Description:
A single EXPLAIN SELECT with large literal IN (...) lists can cause the range optimizer to allocate several GB of memory while constructing range scan candidates.
The server variable range_optimizer_max_mem_size is set to the default value 8388608 bytes, but the optimizer still builds a very large number of QUICK_RANGE objects before falling back or choosing the final access path. In the reproduced case, mysqld RSS grows to about 7-10GB during optimization of one SQL statement.
The query shape is:
- equality predicates on the first key parts
- large IN (...) predicates on following key parts
- ORDER BY matching the index order
- SELECT *, so the index is not covering
The problematic plan chooses type=range on the ordering index, with a row estimate much larger than the actual table size. In the local reduced repro, the table has about 405k rows, while the range plan estimates 134217728 rows. In the original case, the estimate was hundreds of millions of rows for a table of about 400k rows.
This causes two issues:
1. range_optimizer_max_mem_size does not effectively prevent large memory allocation in this path.
2. The optimizer may still choose range even though the estimated range scan is much more expensive than a full table/index scan or another access path.
How to repeat:
Use the attached reduced repro script:
mysql -uroot -h127.0.0.1 < single_sql_range_mem_repro.sql
The script creates a small synthetic schema with generic object names:
CREATE DATABASE r1;
CREATE TABLE r1.t (
id int NOT NULL,
c1 varchar(32) NOT NULL,
c2 int NOT NULL,
c3 varchar(32) NOT NULL,
c4 varchar(32) NOT NULL,
c5 varchar(32) NOT NULL,
c6 varchar(32) NOT NULL,
PRIMARY KEY (id),
KEY k1 (c1, c2, c3 DESC, c4 DESC, c5 DESC)
);
It inserts about 405k deterministic rows, then runs:
CALL run_case(8192, 2048);
The procedure builds and executes one statement equivalent to:
EXPLAIN SELECT *
FROM t FORCE INDEX(k1)
WHERE c1 = 'x'
AND c2 = 1
AND c3 IN (...8192 literals...)
AND c4 IN (...2048 literals...)
ORDER BY c3 DESC, c4 DESC, c5 DESC;
The generated SQL has about 92KB of text and creates 8192 * 2048 = 16777216 range combinations.

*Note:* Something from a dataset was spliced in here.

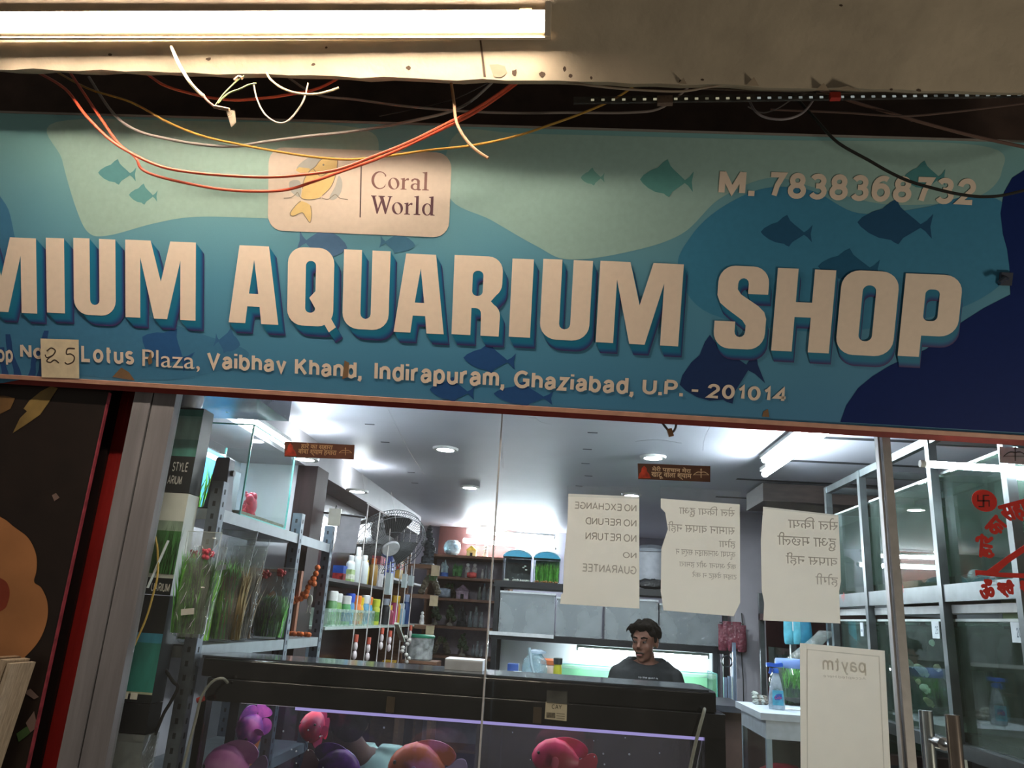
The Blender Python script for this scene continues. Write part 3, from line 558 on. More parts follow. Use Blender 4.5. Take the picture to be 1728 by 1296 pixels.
# faint scratches in the panes
m = MB()
for pts in (((1186, 760), (1190, 735), (1204, 712)), ((1262, 735), (1268, 712), (1276, 700)), ((900, 700), (912, 712), (930, 716)), ((870, 690), (885, 702), (905, 706)), ((1072, 745), (1110, 742), (1150, 748)), ((608, 775), (612, 800), (616, 830)), ((655, 690), (690, 760), (716, 800)), ((845, 745), (848, 760), (850, 790)), ((1150, 706), (1165, 712), (1180, 716)), ((660, 830), (664, 850), (668, 880))):
    m.tube([PY(p.x, p.y, -.0045) for p in curve_pts([Vector((a, b, 0)) for a, b in pts], 5)], .0005, 4)
m.build('scratch_marks', mat('c9ced4', .4), bpy.data.objects['window_2'])
# ------------------------------------------------------------------ paper notices taped inside the pane
def thin(c1, c2, k=.6):
    m = mat(c1, .7, ns=30, na=.06).copy(); m.name = 'thin_paper'; nt = m.node_tree; B = nt.nodes['Principled BSDF']; t = nt.nodes.new('ShaderNodeBsdfTranslucent'); t.inputs[0].default_value = lin(c2)
    x = nt.nodes.new('ShaderNodeMixShader'); x.inputs[0].default_value = k; nt.links.new(B.outputs[0], x.inputs[1]); nt.links.new(t.outputs[0], x.inputs[2]); nt.links.new(x.outputs[0], nt.nodes['Material Output'].inputs[0]); return m
pm = thin('f0e6da', 'f4efe8'); faint = thin('dad2c6', 'd6d2ca')
gi = thin('b8b1a8', 'b4ada4')
film = clear((.95, .97, .98), 1.0, .05, bump=.3, bs=40, name='plastic_film')
GI = (Vector((0, .0062, 0)), Vector((1, 0, 0)), Vector((0, 0, 1)), Vector((0, -1, 0)))
def gpi(px, py): return gp(px, py, .0062)
def ibox(x0, y0, x1, y1): a, b = gpi(x0, (y0 + y1) / 2), gpi(x1, (y0 + y1) / 2); c, d = gpi((x0 + x1) / 2, y1), gpi((x0 + x1) / 2, y0); return (a[0], c[1], b[0], d[1])
def notice(label, pts, flm, lines):
    o = tag(MB().poly(GI, [[gpi(*p) for p in pts]], 0, .0006).build('paper_notice', pm), label, 'paper', 'paper notices taped inside the window')
    MB().poly(GI, [[gpi(*p) for p in flm]], .0004).build('tape_film', film, o)
    for s, x0, y0, x1, y1, b in lines: put_text(MB(), s, GI, ibox(x1, y0, x0, y1), .0005, b).build('print_line', gi, o)
    return o
notice('paper notice with five faint lines of mirrored English words', [(959, 833), (1078.6, 838), (1079, 1027), (945, 1019), (947, 1003), (950, 1001), (952, 940), (957.6, 882)], [(957, 820), (1079, 822), (1079, 842), (957, 838)],
       [('NO EXCHANGE', 970, 848, 1074, 861, .0005), ('NO REFUND', 988, 875, 1074, 887, .0005), ('NO RETURN', 988, 900, 1074, 913, .0003), ('NO', 1051, 932, 1074, 942, .0002), ('GUARANTEE', 983, 952, 1074, 967, .0002)])
notice('paper notice with six mirrored Hindi lines, between the other two notices', [(1115, 841), (1248.5, 851), (1249, 1017), (1238, 1040), (1119.7, 1030), (1115, 998), (1116, 926), (1127, 893), (1122.6, 865), (1115, 857)], [(1114, 820), (1250, 830), (1249, 852), (1114, 842)],
       [('सेल िकया हुआ', 1146, 854, 1240, 874, 0), ('सामान वापस नहीं', 1127, 882, 1240, 902, 0), ('होगा', 1213, 909, 1241, 926, 0), ('कृपया आनलाइन सर्च न', 1140, 929, 1241, 942, 0), ('करे अपना और हमारा', 1146, 947, 1242, 960, 0), ('टाइम वेस्ट न करे', 1168, 965, 1243, 979, 0)])
notice('torn-edged paper notice with four large mirrored Hindi lines, closest to the steel post', [(1288, 855), (1414.7, 869), (1418, 940), (1419, 981), (1416, 998), (1418, 1052), (1288, 1047), (1289.7, 1018), (1285.5, 996), (1284, 912)], [(1295, 842), (1416, 858), (1415, 872), (1289, 858)],
       [('सेल िकया', 1330, 873, 1414, 893, 0), ('हुआ मछली', 1312, 900, 1411, 928, 0), ('वापस नहीं', 1326, 934, 1413, 956, 0), ('होगी', 1376, 968, 1414, 990, 0)])
o = tag(MB().poly(GI, [[gpi(*p) for p in ((1350, 1085), (1493, 1098), (1512, 1480), (1352, 1470))]], 0, .0006).build('payment_poster', pm), 'pale payment poster with faint mirrored lettering, low on the pane beside the steel post', 'poster')
m = MB()
b0 = [(1361, 1095), (1484, 1107), (1500, 1470), (1362, 1460)]
m.poly(GI, [[gpi(*p) for p in b0], [gpi(p[0] + (1.6 if i in (0, 3) else -1.6), p[1] + (1.6 if i < 2 else -1.6)) for i, p in enumerate(b0)]], .0005)
m.build('border_line', faint, o)
put_text(MB(), 'paytm', GI, ibox(1461, 1112, 1388, 1139), .0005, .0012).build('print_line', faint, o)
put_text(MB(), 'Accepted Here', GI, ibox(1461, 1140, 1389, 1146), .0005).build('print_line', faint, o)
# ------------------------------------------------------------------ brown devotional strips on the outside of the glass
GO = (Vector((0, -.0045, 0)), Vector((1, 0, 0)), Vector((0, 0, 1)), Vector((0, -1, 0)))
def gpo(px, py): return gp(px, py, -.0045)
def obox(x0, y0, x1, y1): a, b = gpo(x0, (y0 + y1) / 2), gpo(x1, (y0 + y1) / 2); c, d = gpo((x0 + x1) / 2, y1), gpo((x0 + x1) / 2, y0); return (a[0], c[1], b[0], d[1])
def bow(m, cx, cy, s, d):
    P = lambda x, y: gpo(cx + x * s, cy - y * s)
    for k in range(10):
        a, b = k / 10 * 2 - 1, (k + 1) / 10 * 2 - 1; f = lambda t: .35 * (1 - t * t) + .12 * abs(math.sin(t * 3.1)) - .2
        m.poly(GO, [[P(a, f(a)), P(b, f(b)), P(b, f(b) + .1), P(a, f(a) + .1)]], d)
    m.poly(GO, [[P(-1, -.12), P(1, -.12), P(1, -.07), P(-1, -.07)]], d); m.poly(GO, [[P(-.05, -.5), P(.05, -.5), P(.05, .5), P(.14, .5), P(0, .75), P(-.14, .5), P(-.05, .5)]], d)
def strip(label, pts, c, idol, lines, bx_, ink_):
    o = tag(MB().poly(GO, [[gpo(*p) for p in pts]], .0006, .0005).build('devotional_sticker', mat(c, .5, ns=25, na=.3)), label, 'sticker')
    for s, b in lines: put_text(MB(), s, GO, obox(*b), .0009, .0004).build('print_line', mat(ink_, .5), o)
    if idol:
        x, y = idol
        MB().poly(GO, [[gpo(x - 10, y + 10), gpo(x - 8, y + 2), gpo(x - 5, y - 1), gpo(x - 4, y - 7), gpo(x, y - 11), gpo(x + 4, y - 7), gpo(x + 5, y - 1), gpo(x + 8, y + 2), gpo(x + 11, y + 10)]], .0009).build('red_figure', mat('a83a25', .5, ns=60, na=.5), o)
    m = MB(); bow(m, *bx_, .0009); m.build('bow_emblem', mat(ink_ if c != '8d9196' else '2e3032', .5), o)
    return o
strip('brown strip with cream Hindi words, hung before the glowing tube at the window top', [(480, 745), (598.5, 751), (597, 775.5), (480.5, 770.6)], '5a3526', (490, 759), [('हारे का सहारा', (508, 748, 562, 759)), ('बाबा श्याम हमारा', (503, 759, 568, 770))], (583, 763, 11), 'b08e68')
strip('brown strip with cream Hindi words on the pane above the middle paper notice', [(1076, 782), (1198.6, 786.5), (1198.6, 813.5), (1077, 808.5)], '4a3024', (1087, 797), [('मेरी पहचान मेरा', (1100, 788, 1166, 798)), ('खाटू वाला श्याम', (1099, 798, 1167, 809))], (1183, 800, 13), 'c4ae90')
strip('grey square sticker with a black bow and arrow on the glass door', [(1686, 753.5), (1745, 758), (1745, 786), (1687, 781)], '8d9196', None, [], (1713, 768, 20), '2e3032')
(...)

Observed on unpatched MySQL 8.0.41:
type: range
key: k1
rows: 134217728
Extra: Using index condition
During optimization of this single statement, mysqld RSS peaked at about 7.79GB.
With the proposed guard patch applied, the same statement produced:
type: index
key: k1
rows: 385189
Extra: Using where
Peak mysqld RSS was about 0.29GB.
Expected behavior
When range_optimizer_max_mem_size is exceeded, the range access path being evaluated should be abandoned or marked as unusable/too expensive. The optimizer should then choose another valid access path, such as full table/index scan or ref access, without allocating memory far beyond the configured range optimizer memory limit.
Actual behavior
The range optimizer may continue far enough to allocate several GB of memory for range construction, despite range_optimizer_max_mem_size=8388608. The final plan may still choose range, even when the estimated rows are much larger than the table size and another access path would be cheaper.
Suggested fix:
When the range optimizer detects EE_CAPACITY_EXCEEDED for range_optimizer_max_mem_size, propagate this state to the caller and prevent the current range candidate from being selected.
In particular:
- expose whether the range optimizer memory limit was exceeded
- after check_quick_select() reports the memory error, reject the candidate range scan
- before materializing QUICK_RANGE objects into the return mem_root, guard against a known excessive quick_n_ranges count
- fall back to another access path instead of returning a huge range scan candidate
A local prototype applies this behavior in:
sql/range_optimizer/internal.h
sql/range_optimizer/index_range_scan_plan.cc
The saved prototype patch is:
0001-range-optimizer-mem-guard-v1.patch
With this patch, the reduced test case no longer causes multi-GB memory growth and no longer chooses the pathological range plan.